This is a fascinating read.
Back in 1997 my father had a Pentium box with maybe 16MB of RAM. I was able to play Duke 3D and I stuck in E1M3 too and didn’t figure that out until much later.
I wonder how well Fabien’s build runs Unreal. It was the pinnacle of classic FPS IMO. I used to drool over a voodoo card but I immersed myself playing in software rendering mode in a netbar.
Good time.
What a timing you have :) ! Digital Foundry did a piece just 12 days ago (https://youtu.be/npMujOQsjGQ?si=4c8fmYDTMrRzFNhl&t=503).
"When Unreal came out, it supported three renderer. Software, Glide, and PowerVR."

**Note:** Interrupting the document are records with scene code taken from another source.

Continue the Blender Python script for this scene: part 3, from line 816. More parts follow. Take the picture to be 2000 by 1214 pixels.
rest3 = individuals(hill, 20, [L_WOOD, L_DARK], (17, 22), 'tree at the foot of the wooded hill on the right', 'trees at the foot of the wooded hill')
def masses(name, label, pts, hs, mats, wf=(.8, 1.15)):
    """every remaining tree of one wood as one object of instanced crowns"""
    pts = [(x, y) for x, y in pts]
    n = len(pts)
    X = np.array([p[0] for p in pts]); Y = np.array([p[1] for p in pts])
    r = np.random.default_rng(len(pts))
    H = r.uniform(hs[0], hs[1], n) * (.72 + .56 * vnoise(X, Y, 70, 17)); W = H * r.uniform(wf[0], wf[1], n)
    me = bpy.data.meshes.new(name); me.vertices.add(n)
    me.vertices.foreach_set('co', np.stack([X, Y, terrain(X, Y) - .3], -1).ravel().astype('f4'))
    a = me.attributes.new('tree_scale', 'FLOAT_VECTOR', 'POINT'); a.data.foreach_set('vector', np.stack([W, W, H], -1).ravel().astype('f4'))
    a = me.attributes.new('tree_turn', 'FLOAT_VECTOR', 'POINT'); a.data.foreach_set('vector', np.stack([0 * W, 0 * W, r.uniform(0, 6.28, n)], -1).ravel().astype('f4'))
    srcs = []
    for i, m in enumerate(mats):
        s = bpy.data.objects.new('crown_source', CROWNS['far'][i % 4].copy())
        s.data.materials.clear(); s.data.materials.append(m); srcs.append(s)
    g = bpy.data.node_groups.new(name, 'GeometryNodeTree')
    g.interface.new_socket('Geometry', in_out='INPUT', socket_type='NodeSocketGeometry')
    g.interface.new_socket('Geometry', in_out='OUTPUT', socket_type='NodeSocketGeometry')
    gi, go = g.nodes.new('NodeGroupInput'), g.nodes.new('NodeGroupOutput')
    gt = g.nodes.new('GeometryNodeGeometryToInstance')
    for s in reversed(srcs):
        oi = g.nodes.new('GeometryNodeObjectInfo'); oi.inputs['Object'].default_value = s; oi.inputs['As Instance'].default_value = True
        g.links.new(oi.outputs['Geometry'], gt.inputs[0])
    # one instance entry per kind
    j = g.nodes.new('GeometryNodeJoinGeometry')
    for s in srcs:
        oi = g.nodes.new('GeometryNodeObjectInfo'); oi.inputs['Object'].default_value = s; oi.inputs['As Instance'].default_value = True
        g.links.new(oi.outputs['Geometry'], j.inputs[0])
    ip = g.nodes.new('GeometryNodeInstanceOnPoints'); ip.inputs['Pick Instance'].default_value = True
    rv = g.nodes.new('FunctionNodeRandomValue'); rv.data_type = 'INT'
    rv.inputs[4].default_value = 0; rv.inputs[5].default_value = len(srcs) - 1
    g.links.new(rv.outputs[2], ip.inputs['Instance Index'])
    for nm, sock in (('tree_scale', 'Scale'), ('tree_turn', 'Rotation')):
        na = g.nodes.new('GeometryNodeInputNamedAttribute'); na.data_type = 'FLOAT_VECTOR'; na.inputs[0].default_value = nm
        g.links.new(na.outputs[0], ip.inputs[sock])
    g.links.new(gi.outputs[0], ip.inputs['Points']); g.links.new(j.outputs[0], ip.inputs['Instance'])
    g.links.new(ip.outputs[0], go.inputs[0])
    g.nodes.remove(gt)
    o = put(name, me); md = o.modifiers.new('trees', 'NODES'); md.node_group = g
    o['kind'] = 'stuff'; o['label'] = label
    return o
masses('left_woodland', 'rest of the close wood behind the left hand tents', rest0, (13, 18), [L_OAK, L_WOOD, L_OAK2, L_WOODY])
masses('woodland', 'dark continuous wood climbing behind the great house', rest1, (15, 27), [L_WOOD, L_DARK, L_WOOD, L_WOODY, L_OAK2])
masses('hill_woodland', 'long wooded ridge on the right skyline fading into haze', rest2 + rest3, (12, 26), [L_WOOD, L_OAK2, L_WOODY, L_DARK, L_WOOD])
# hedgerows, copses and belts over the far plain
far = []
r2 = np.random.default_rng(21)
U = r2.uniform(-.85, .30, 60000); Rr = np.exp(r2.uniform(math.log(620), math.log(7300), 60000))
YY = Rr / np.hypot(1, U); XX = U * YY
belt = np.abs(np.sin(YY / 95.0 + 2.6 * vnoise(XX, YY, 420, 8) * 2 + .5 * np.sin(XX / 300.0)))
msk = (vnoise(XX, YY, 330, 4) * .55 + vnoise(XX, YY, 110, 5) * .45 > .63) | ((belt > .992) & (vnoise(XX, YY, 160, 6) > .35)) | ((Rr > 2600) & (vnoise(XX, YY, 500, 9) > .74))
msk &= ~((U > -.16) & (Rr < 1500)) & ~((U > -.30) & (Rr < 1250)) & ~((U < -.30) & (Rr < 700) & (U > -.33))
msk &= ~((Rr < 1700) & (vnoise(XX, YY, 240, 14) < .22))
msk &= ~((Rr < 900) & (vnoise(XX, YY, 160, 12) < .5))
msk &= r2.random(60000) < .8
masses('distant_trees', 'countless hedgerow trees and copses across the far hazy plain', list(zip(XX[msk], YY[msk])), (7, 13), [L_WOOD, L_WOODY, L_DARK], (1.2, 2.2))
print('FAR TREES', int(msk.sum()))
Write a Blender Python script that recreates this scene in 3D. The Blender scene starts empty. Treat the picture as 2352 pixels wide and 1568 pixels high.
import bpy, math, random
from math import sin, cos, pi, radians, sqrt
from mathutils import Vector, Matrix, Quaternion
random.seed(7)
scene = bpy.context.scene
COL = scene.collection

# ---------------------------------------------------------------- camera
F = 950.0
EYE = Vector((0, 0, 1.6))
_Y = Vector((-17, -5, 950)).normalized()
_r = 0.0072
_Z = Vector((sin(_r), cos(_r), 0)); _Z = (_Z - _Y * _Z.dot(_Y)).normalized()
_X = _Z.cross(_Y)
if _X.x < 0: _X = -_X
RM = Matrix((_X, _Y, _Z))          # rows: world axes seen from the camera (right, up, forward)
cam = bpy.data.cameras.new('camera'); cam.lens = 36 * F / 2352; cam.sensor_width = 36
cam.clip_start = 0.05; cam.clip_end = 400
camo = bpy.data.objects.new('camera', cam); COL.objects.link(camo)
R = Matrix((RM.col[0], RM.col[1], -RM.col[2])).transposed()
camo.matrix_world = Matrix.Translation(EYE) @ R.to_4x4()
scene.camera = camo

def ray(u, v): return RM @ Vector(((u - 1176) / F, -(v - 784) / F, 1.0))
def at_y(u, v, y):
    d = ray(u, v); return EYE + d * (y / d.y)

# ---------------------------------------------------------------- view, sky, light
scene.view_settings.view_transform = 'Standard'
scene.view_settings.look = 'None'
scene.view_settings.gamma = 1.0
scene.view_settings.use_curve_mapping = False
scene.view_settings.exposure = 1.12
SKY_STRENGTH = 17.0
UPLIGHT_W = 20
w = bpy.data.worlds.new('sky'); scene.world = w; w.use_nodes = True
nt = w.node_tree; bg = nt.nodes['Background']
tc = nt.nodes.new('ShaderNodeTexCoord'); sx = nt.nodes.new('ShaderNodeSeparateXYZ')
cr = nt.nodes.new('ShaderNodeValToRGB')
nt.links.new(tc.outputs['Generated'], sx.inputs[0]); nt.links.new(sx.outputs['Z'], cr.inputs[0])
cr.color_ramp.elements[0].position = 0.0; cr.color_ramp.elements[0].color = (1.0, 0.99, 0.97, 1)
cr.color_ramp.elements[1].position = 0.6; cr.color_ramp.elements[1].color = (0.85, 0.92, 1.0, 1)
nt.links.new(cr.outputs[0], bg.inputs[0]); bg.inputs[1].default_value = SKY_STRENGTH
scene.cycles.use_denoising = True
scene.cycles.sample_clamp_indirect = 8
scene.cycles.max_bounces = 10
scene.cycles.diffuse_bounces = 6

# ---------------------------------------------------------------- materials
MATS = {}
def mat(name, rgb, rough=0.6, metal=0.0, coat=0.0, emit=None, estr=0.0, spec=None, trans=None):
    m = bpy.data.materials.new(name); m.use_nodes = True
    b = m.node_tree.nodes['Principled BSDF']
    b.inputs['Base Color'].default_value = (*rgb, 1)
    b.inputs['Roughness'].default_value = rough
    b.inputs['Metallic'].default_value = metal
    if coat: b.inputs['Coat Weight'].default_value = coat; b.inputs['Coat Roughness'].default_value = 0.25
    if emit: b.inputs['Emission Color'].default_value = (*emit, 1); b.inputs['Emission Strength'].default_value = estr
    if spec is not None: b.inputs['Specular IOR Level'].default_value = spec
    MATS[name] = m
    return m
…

My MMX Pentium MMX 233MHz (512x384 with Creative Voodoo 2, patch patch 223 from https://oldunreal.com/downloads/unreal/oldunreal-patches/) benchmark, the intro goes from 60fps down to 10 fps when the whole castle is seen in the intro. When I start the game, in the cell, I can see 20fps.
I think the CPU is too light for this game. Definitely a title that requires a Pentium II.
Note that all fps gathered with "stat fps". There is a timedemo (https://www.gweb.me.uk/gweb/unrealsetup.htm) that I shall give a try someday.
I had pentiums with voodoos back then, when Unreal came out it did not perform particularly well on that hardware compared to nvidia and didn't have the same graphics quality. Unreal with the nvidia TNT2/GeForce 256 marked the beginning of the end for the voodoo era, if memory serves.
3dfx hay day was really quite quake-centric, you'd be remiss to not use their hardware in a vintage quake pc build.
Indeed, in 1998 I wanted a Voodoo for some 3D work I was going to do, and naturally wanted the best and also play with Glide.
However it had a problem with my PCI version, and the shop guy was nice to trade it back for a TNT, which not only had no issues with my motherboard, made me an early NVidia customer.
Thanks, I do recall Unreal has a 3d fx video mode that is pretty good? Or was it bad memory.
Outstanding!
I cannot wait for a quake engine book. I'm sure a few hundred of us would be happy to pre-pay so you can take some time off work and write it all up :)
That Linksys card feels out of place in an over-the-top late 90s build.
As I recall it, the local LAN scene had an almost religious cult around 3com 10mbit ISA cards, that eventually morphed into a similar thing for Intel 100mbit cards.
Drivers and hardware were even more shit back in those days than today. Cards known to have worked in multiple motherboards and across multiple operating systems were held in high regard.
A 3rd party NE2000 is a pretty reasonable choice. Certainly, some circles would have a following for specific makers and boards, but the NE2000 was everywhere... There's a reason it's so common in virtual machines; the open design helps too.
You've just brought back an old memory there. We used to do LAN parties at the weekend, and none of us has network cards, but one of our friends worked in the IT department of the local university. So he would bring a stack of cards with him and we'd spend hours setting them up and getting each PC on the network, often with great failure if he couldn't bring a batch of same branded cards.
We did learn over time which cards hated connecting with each other, and if he could bag a full batch of 3com we knew we'd likely be in for some early gaming.
At the cheap end we relied on NE2000 ISA card clones, we couldn't afford fancy gear like 3com and they worked under Windows/Linux just well enough to play LAN games.
> As I ranted against the '90s and "how hard it was back then to have access to information", my wife came over the workbench, looked at the HDD, and then calmly informed me the J50 was the pins on the left. Hein, mais comment tu sais ca? Then she flipped the HDD to show me the PCB pins were labeled!
Mr. Sanglard is a lucky man :-)
God tier wife. Maybe Mrs.Sanglard (if she has changed the name) should start a blog too.